Source excerpt:

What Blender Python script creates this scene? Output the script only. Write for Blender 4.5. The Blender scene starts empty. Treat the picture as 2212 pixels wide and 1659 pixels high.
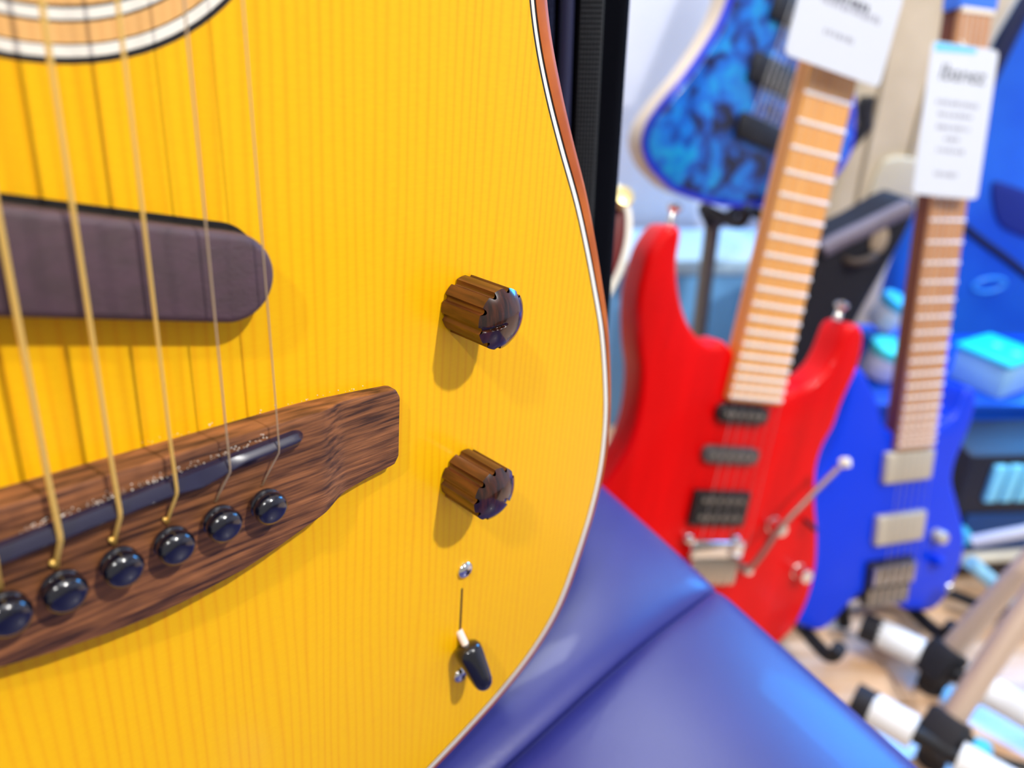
import bpy, bmesh, math, random
from mathutils import Vector, Matrix

random.seed(7)
SC = bpy.context.scene
COL = SC.collection
V = Vector

# ------------------------------------------------------------------ camera, world, lights, exposure
FPX, CX, CY = 1600.0, 1106.0, 829.5
CAM = V((0, 0, 0.80))
PITCH = math.radians(28)
FWD = V((0, math.cos(PITCH), -math.sin(PITCH)))
DWN = V((0, -math.sin(PITCH), -math.cos(PITCH)))
RGT = V((1, 0, 0))

cam_data = bpy.data.cameras.new('camera')
cam = bpy.data.objects.new('camera', cam_data)
COL.objects.link(cam)
cam_data.sensor_width = 36.0
cam_data.lens = FPX / 2212.0 * 36.0
cam.location = CAM
cam.rotation_euler = (math.radians(90) - PITCH, 0, 0)
cam_data.clip_start = 0.01
cam_data.dof.use_dof = True
cam_data.dof.focus_distance = 0.196
cam_data.dof.aperture_fstop = 7.8
SC.camera = cam

SC.view_settings.view_transform = 'Standard'
SC.view_settings.look = 'None'
SC.view_settings.exposure = 0.0
SC.view_settings.gamma = 1.0
SC.view_settings.use_curve_mapping = False

world = bpy.data.worlds.new('shop_light')
SC.world = world
world.use_nodes = True
world.node_tree.nodes['Background'].inputs[0].default_value = (1.0, 0.96, 0.90, 1)
world.node_tree.nodes['Background'].inputs[1].default_value = 0.42


def lamp(name, loc, target, size, power, colour=(1, 1, 1), shape='DISK', size_y=None):
    d = bpy.data.lights.new(name, 'AREA')
    d.shape = shape
    d.size = size
    if size_y:
        d.size_y = size_y
    d.energy = power
    d.color = colour
    o = bpy.data.objects.new(name, d)
    COL.objects.link(o)
    o.location = loc
    o.rotation_euler = (V(target) - V(loc)).to_track_quat('-Z', 'Y').to_euler()
    return o


GT = V((0.0, 0.13, 0.72))
lamp('ceiling_spot_lamp', GT + V((.592, -.318, .741)) * 2.1, GT, 0.10, 42, (1.0, 0.97, 0.92))
lamp('ceiling_spot_lamp', GT + V((-.17, -.627, .76)) * 2.1, GT, 0.10, 17, (1.0, 0.97, 0.92))
lamp('overhead_panel_light', (0.25, 1.22, 2.3), (0.25, 1.55, 0.6), 0.9, 28, (0.92, 0.96, 1.0), 'RECTANGLE', 0.3)  # added wash light that brightens the back wall, no known fixture
lamp('overhead_panel_light', (0.35, -0.25, 2.35), (0.45, 0.8, 0.3), 0.8, 5, (0.95, 0.97, 1.0), 'RECTANGLE', 0.3)
lamp('blue_led_lamp', (1.25, 1.40, 1.15), (0.55, 0.70, 0.35), 0.5, 24, (0.02, 0.36, 1.0), 'RECTANGLE', 0.5)


# ------------------------------------------------------------------ helpers
def ray(u, v):
    return RGT * ((u - CX) / FPX) + DWN * ((v - CY) / FPX) + FWD


def at(u, v, z):
    return CAM + ray(u, v) * z


def on_plane(u, v, p, n):
    r = ray(u, v)
    return CAM + r * ((p - CAM).dot(n) / r.dot(n))


def on_z(u, v, h):
    r = ray(u, v)
    return CAM + r * ((h - CAM.z) / r.z)


def lin(c):
    out = []
    for x in c[:3]:
        x = x / 255.0
        out.append(x / 12.92 if x <= 0.04045 else ((x + 0.055) / 1.055) ** 2.4)
    return (out[0], out[1], out[2], 1.0)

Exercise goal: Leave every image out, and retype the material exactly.

Output of the task:
What Blender Python script creates this scene? Output the script only. Write for Blender 4.5. The Blender scene starts empty. Treat the picture as 2212 pixels wide and 1659 pixels high.
import bpy, bmesh, math, random
from mathutils import Vector, Matrix

random.seed(7)
SC = bpy.context.scene
COL = SC.collection
V = Vector

# ------------------------------------------------------------------ camera, world, lights, exposure
FPX, CX, CY = 1600.0, 1106.0, 829.5
CAM = V((0, 0, 0.80))
PITCH = math.radians(28)
FWD = V((0, math.cos(PITCH), -math.sin(PITCH)))
DWN = V((0, -math.sin(PITCH), -math.cos(PITCH)))
RGT = V((1, 0, 0))

cam_data = bpy.data.cameras.new('camera')
cam = bpy.data.objects.new('camera', cam_data)
COL.objects.link(cam)
cam_data.sensor_width = 36.0
cam_data.lens = FPX / 2212.0 * 36.0
cam.location = CAM
cam.rotation_euler = (math.radians(90) - PITCH, 0, 0)
cam_data.clip_start = 0.01
cam_data.dof.use_dof = True
cam_data.dof.focus_distance = 0.196
cam_data.dof.aperture_fstop = 7.8
SC.camera = cam

SC.view_settings.view_transform = 'Standard'
SC.view_settings.look = 'None'
SC.view_settings.exposure = 0.0
SC.view_settings.gamma = 1.0
SC.view_settings.use_curve_mapping = False

world = bpy.data.worlds.new('shop_light')
SC.world = world
world.use_nodes = True
world.node_tree.nodes['Background'].inputs[0].default_value = (1.0, 0.96, 0.90, 1)
world.node_tree.nodes['Background'].inputs[1].default_value = 0.42


def lamp(name, loc, target, size, power, colour=(1, 1, 1), shape='DISK', size_y=None):
    d = bpy.data.lights.new(name, 'AREA')
    d.shape = shape
    d.size = size
    if size_y:
        d.size_y = size_y
    d.energy = power
    d.color = colour
    o = bpy.data.objects.new(name, d)
    COL.objects.link(o)
    o.location = loc
    o.rotation_euler = (V(target) - V(loc)).to_track_quat('-Z', 'Y').to_euler()
    return o


GT = V((0.0, 0.13, 0.72))
lamp('ceiling_spot_lamp', GT + V((.592, -.318, .741)) * 2.1, GT, 0.10, 42, (1.0, 0.97, 0.92))
lamp('ceiling_spot_lamp', GT + V((-.17, -.627, .76)) * 2.1, GT, 0.10, 17, (1.0, 0.97, 0.92))
lamp('overhead_panel_light', (0.25, 1.22, 2.3), (0.25, 1.55, 0.6), 0.9, 28, (0.92, 0.96, 1.0), 'RECTANGLE', 0.3)  # added wash light that brightens the back wall, no known fixture
lamp('overhead_panel_light', (0.35, -0.25, 2.35), (0.45, 0.8, 0.3), 0.8, 5, (0.95, 0.97, 1.0), 'RECTANGLE', 0.3)
lamp('blue_led_lamp', (1.25, 1.40, 1.15), (0.55, 0.70, 0.35), 0.5, 24, (0.02, 0.36, 1.0), 'RECTANGLE', 0.5)


# ------------------------------------------------------------------ helpers
def ray(u, v):
    return RGT * ((u - CX) / FPX) + DWN * ((v - CY) / FPX) + FWD


def at(u, v, z):
    return CAM + ray(u, v) * z


def on_plane(u, v, p, n):
    r = ray(u, v)
    return CAM + r * ((p - CAM).dot(n) / r.dot(n))


def on_z(u, v, h):
    r = ray(u, v)
    return CAM + r * ((h - CAM.z) / r.z)


def lin(c):
    out = []
    for x in c[:3]:
        x = x / 255.0
        out.append(x / 12.92 if x <= 0.04045 else ((x + 0.055) / 1.055) ** 2.4)
    return (out[0], out[1], out[2], 1.0)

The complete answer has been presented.